Turkish Journal of Physics




We examine an interesting set of recent proposals describing a `wormhole paradigm' for black holes. These proposals require that in some effective variables, semiclassical low-energy dynamics emerges at the horizon. We prove the `effective small corrections theorem' to show that such an effective horizon behavior is not compatible with the requirement that the black hole radiate like a piece of coal as seen from outside. This theorem thus concretizes the fact that the proposals within the wormhole paradigm require some nonlocality linking the hole and its distant radiation. We try to illustrate various proposals for nonlocality by making simple bit models to encode the nonlocal effects. In each case, we find either nonunitarity of evolution in the black hole interior or a nonlocal Hamiltonian interaction between the hole and infinity; such an interaction is not present for burning coal. We examine recent arguments about the Page curve and observe that the quantity that is argued to follow the Page curve of a normal body is not the entanglement entropy but a different quantity. It has been suggested that this replacement of the quantity to be computed arises from the possibility of topology change in gravity which can generate replica wormholes.
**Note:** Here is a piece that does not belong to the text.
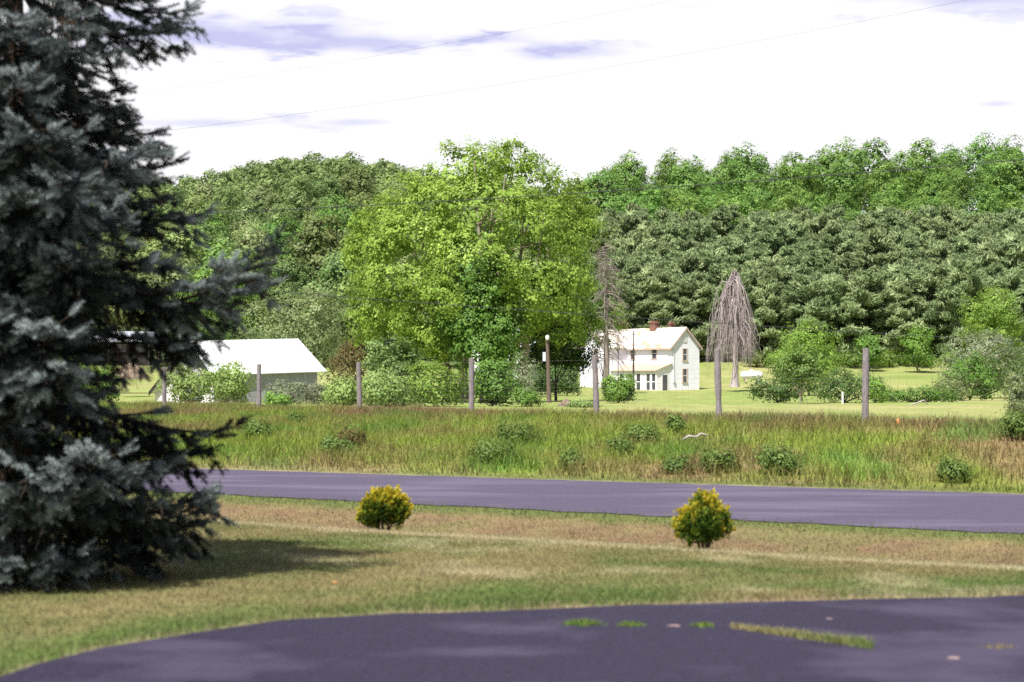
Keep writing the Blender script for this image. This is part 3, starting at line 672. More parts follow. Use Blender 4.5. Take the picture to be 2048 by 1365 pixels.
# golden shrubs on the lawn crest
def golden(label, px, base, top, wpx, seed, lob_def):
    D = 2.1 * F / (base - YH); x = X_at(px, D); z0 = float(h(x, D)); t = empty('golden_shrub', (x, D, z0))
    tag(t, label, 'shrub', 'golden conifers on the lawn')
    Hm = (base - top) / F * D; W = wpx / F * D; r = np.random.default_rng(seed)
    lob = np.array([(a * W, b * W, c * Hm, d * W, d * W, e * Hm) for a, b, c, d, e in lob_def])
    m = 640; idx = r.choice(len(lob), m, p=lob[:, 3] ** 2 / (lob[:, 3] ** 2).sum()); d = nrm(r.normal(size=(m, 3)) + np.array([0, 0, .25]))
    root = lob[idx, :3] + d * lob[idx, 3:] * r.uniform(.30, .74, (m, 1)); ax0 = nrm(d * .7 + np.array([0, 0, .75]) + r.normal(size=(m, 3)) * .18); pl = r.uniform(.08, .16, m) * r.choice([1, 1, 1, 1.35], m); gold_ = r.uniform(.55, 1.1, m)
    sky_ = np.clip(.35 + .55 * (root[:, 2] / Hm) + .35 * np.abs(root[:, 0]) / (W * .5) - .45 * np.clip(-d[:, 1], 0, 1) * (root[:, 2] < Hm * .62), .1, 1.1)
    per = 80; w = r.uniform(0, 1, (m, per)) ** .8
    P = root[:, None] + ax0[:, None] * (w * pl[:, None])[..., None] + r.normal(size=(m, per, 3)) * (.030 * (1.05 - w) + .006)[..., None]
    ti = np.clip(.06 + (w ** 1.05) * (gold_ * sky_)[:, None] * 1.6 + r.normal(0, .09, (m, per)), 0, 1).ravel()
    ax = nrm(np.repeat(ax0, per, 0) * .9 + r.normal(size=(m * per, 3)) * .4); P = P.reshape(-1, 3)
    k = P[:, 2] > .02; P, ax, ti = P[k], ax[k], ti[k]; n = len(P)
    b = nrm(np.cross(ax, r.normal(size=(n, 3)))); s = r.uniform(.022, .045, n)[:, None]
    Vv = np.stack([P - ax * s * .5, P + b * s * .3, P + ax * s * .7, P - b * s * .3], 1).reshape(-1, 3)
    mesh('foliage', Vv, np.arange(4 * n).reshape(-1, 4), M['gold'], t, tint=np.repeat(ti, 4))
    st = []
    for i in range(7):
        a = i * .9; e = np.array([math.cos(a) * W * .28, math.sin(a) * W * .28, Hm * .75]); s0 = np.array([math.cos(a) * .03, math.sin(a) * .03, -.05])
        st.append((np.stack([s0, lerp(s0, e, .45) * np.array([1.2, 1.2, 1]), e]), np.array([.016, .012, .005])))
    mesh('stem', *cat_tubes(st, 5), M['twig'], t, smooth=True)
golden('rounded golden conifer shrub on the lawn nearer the spruce', 768, 1060, 977, 104, 41, [(0, 0, .58, .36, .40), (-.22, .05, .42, .26, .36), (.24, -.05, .45, .24, .38), (.1, -.1, .66, .26, .32), (-.15, -.2, .55, .25, .35), (.2, .2, .5, .25, .35)])
golden('pointed golden conifer shrub on the lawn farther from the spruce', 1408, 1101, 993, 118, 43, [(0, 0, .45, .40, .42), (.0, .0, .72, .22, .27), (-.24, -.05, .40, .24, .32), (.25, -.05, .42, .23, .33), (0, -.22, .4, .25, .36), (.05, .2, .45, .25, .36)])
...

We examine the role of topology change in quantum gravity but do not find any source of connections between different replica copies in the path integral for the Rényi entropy. We also contrast the wormhole paradigm with the fuzzball paradigm, where the fuzzball does radiate like a piece of coal. Just as in the case of a piece of coal, the fuzzball does not have low-energy semiclassical dynamics at its surface at energies $E\sim T$ (effective dynamics at energies $E\gg T$ is possible under the conjecture of fuzzball complementarity, but these $E\gg T$ modes have no relevance to the Page curve or the information paradox).